Lena Dunham Reveals College Date Rape Experience
Celebrity

The 'Girls' creator says she's struggling to come to terms with the assault for years but is now finally able to address it in her book.

AceShowbiz - Lena Dunham opens up about a dark chapter in her life. In an interview with Terry Gross to promote her memoir "Not That Kind of Girl: A Young Woman Tells You What She's Learned", the "Girls" creator recounts a date rape in college.

"There were a few things in this book that I was terrified to put into the world," the Oberlin College graduate revealed. "The chapter about date rape in the book was a really, really terrifying thing for me to put into the world."

"It was a painful experience physically and emotionally, and one I spent a long time trying to reconcile," she said. "At the time that it happened, it wasn't something that I was able to be honest about. I was able to share pieces, but I sort of used the lens of humor, which has always been my default mode, to try to talk around it."
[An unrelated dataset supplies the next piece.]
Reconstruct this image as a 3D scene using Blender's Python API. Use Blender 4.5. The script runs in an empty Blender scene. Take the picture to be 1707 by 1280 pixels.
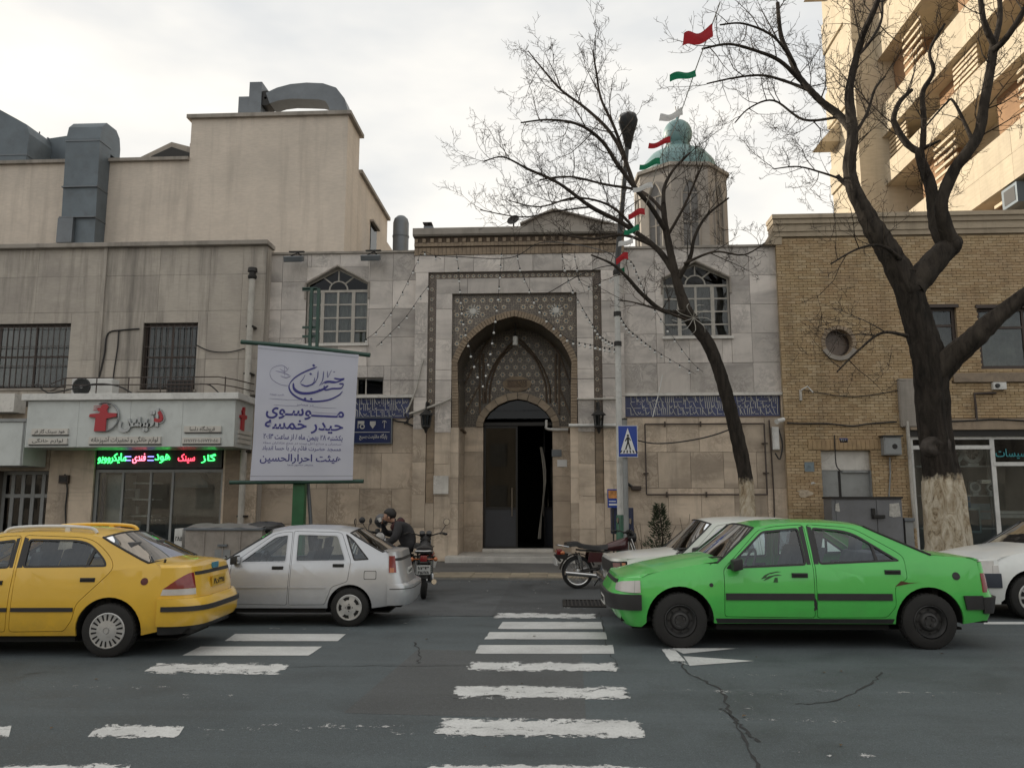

But with her book, she found her voice. "I spent so much time scared; I spent so much time ashamed. I don't feel that way anymore and it's not because of my job, it's not because of my boyfriend, it's not because of feminism, though all those things helped. It's because I told the story. And I'm still here, and my identity hasn't shifted in some way that I can't repair. And I still feel like myself and I feel less alone," she said to an old friend in an email.

"I had felt that something had happened and I remember thinking 'Can I ever be the same?'," she went on. "I was at a party, drunk, waiting for attention - and somehow that felt like such a shameful starting-off point that I didn't know how to reconcile what had come after. But I knew that it wasn't right and I knew in some way that this experience had been forced on me."

"When I shared it with my best friend and she used the term 'you were raped' at the time, I sort of laughed at her and thought like, you know, what an ambulance-chasing drama queen," she added. "[I] later felt this incredible gratitude for her for giving me that, giving me that gift of that kind of certainty that she had. I think that a lot of times when I felt at my lowest about it, those words in some way actually lifted me up because I felt that somebody was justifying the pain of my experience."

"I didn't really go to anymore parties," Dunham said. "I just stopped going... I basically didn't have a drink for the rest of college ... I really removed myself from that world."

"I spent a lot of time, which I talk about in the book, trying to figure out what my sexual preferences were and whether they in any way aligned with this experience I had had, whether there was any part of me that had, in quotes, 'wanted that.' It took me a long time of self-examination, hearing about other people's sort of sexual evolutions and realizing, oh, that's not something that happens to everyone. And when it does happen, they're allowed to mourn it and feel pain about it - hearing that helped me."

Also in her book, Dunham revealed that she didn't enjoy sex until she was 25. "I was so worried about whether other people were enjoying sex with me that it never would have occurred to me that it was an act I was supposed to receive any pleasure from," she said. "Before my current boyfriend (Fun. guitarist Jack Antonoff), who's a lovely, lovely person, I had a train of the most disastrous, despicable, van-dwelling monsters in my bed."

During the interview, she also responded to critics who accused her of oversharing. "The term 'oversharing' is so complicated because I do think that it's really gendered. I think when men share their experiences, it's bravery and when women share their experiences, it's...'TMI,' " she shared her thoughts on the matter.

"Too much information has always been my least favorite phrase because what exactly constitutes too much information? It seems like it has a lot to do with who is giving you the information, and I feel as though there's some sense that society trivializes female experiences. And so when you share them, they aren't considered as vital as their male counterparts' [experiences], and that's something that I've always roundly rejected."